U.S. Market vs. Major World Indexes: Restoring Positive Correlation to the Dollar and Market

by: Hedge Fund Live

As a follow up to my previous blog on the relationship between the dollar and the market, I wanted to take a look at how the S&P has performed against international equity indexes over the past two decades (inspired by a comment I received that pointed out that the U.S. markets outperformed international stocks in the 90s, whereas the opposite occurred in this last decade, and hence money flowing into the outperforming countries may have boosted those currencies higher). If you missed my initial blog on the topic, in summary, the dollar used to be positively correlated to the market from about 1990-2000. However, we have been seeing an increasingly negative correlation between the two in the past ten years or so. The 2009-2010 correlation is about -0.42 and the trailing 60 day correlation lies at -0.93 (as of Oct. 27).

Below outlines the average 30 day change across several major world indexes.

click to enlarge

Click to enlarge

The outperformance of the S&P from 1990-2000 is fairly clear from the above data (the average 30 day change in the S&P of +1.94% was higher than that of the other world indexes). The break down of this earlier decade into 1990-1995 and 1995-2000 also shows that the S&P was strong vs. international stocks (although the break down shows there were a couple of indexes that performed similarly to the S&P during those years). The data for 2000-2010 does not show in a pronounced way that the S&P underperformed the world indexes, which was what I had hoped to find. The 2005-2010 period better illustrates the underperformance of the S&P (the average 30 day change in the S&P of +0.17% was lower than that of the other world indexes). Although the lagging performance of the U.S. market is not as defined as I’d like it to be, it is clear from the data that the S&P definitely gave up much of its relative strength from the 90s.

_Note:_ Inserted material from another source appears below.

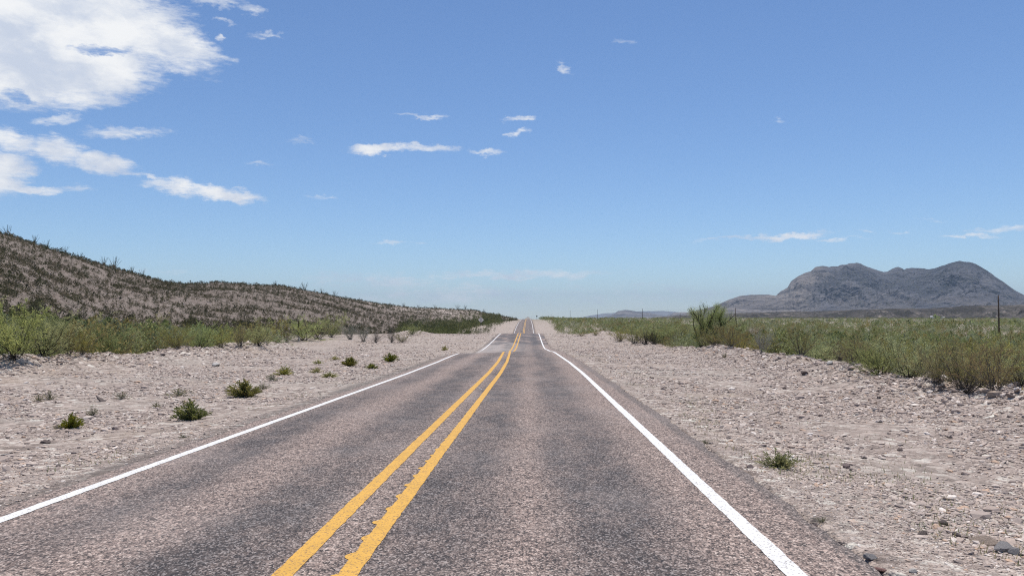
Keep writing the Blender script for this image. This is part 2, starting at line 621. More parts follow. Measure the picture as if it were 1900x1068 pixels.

From this perspective, it seems pretty self explanatory that until we see the U.S. market start to outperform the world indexes in a more definitive way (like we in the 90s), the dollar and the market correlation will remain in negative territory. Perhaps we are already beginning to see the U.S. market catch up as the 2009-2010 data shows that the S&P is performing on par with the FTSE and Nikkei, outperforming the CAC and Shanghai, and only slightly behind the DAX and Hang Seng.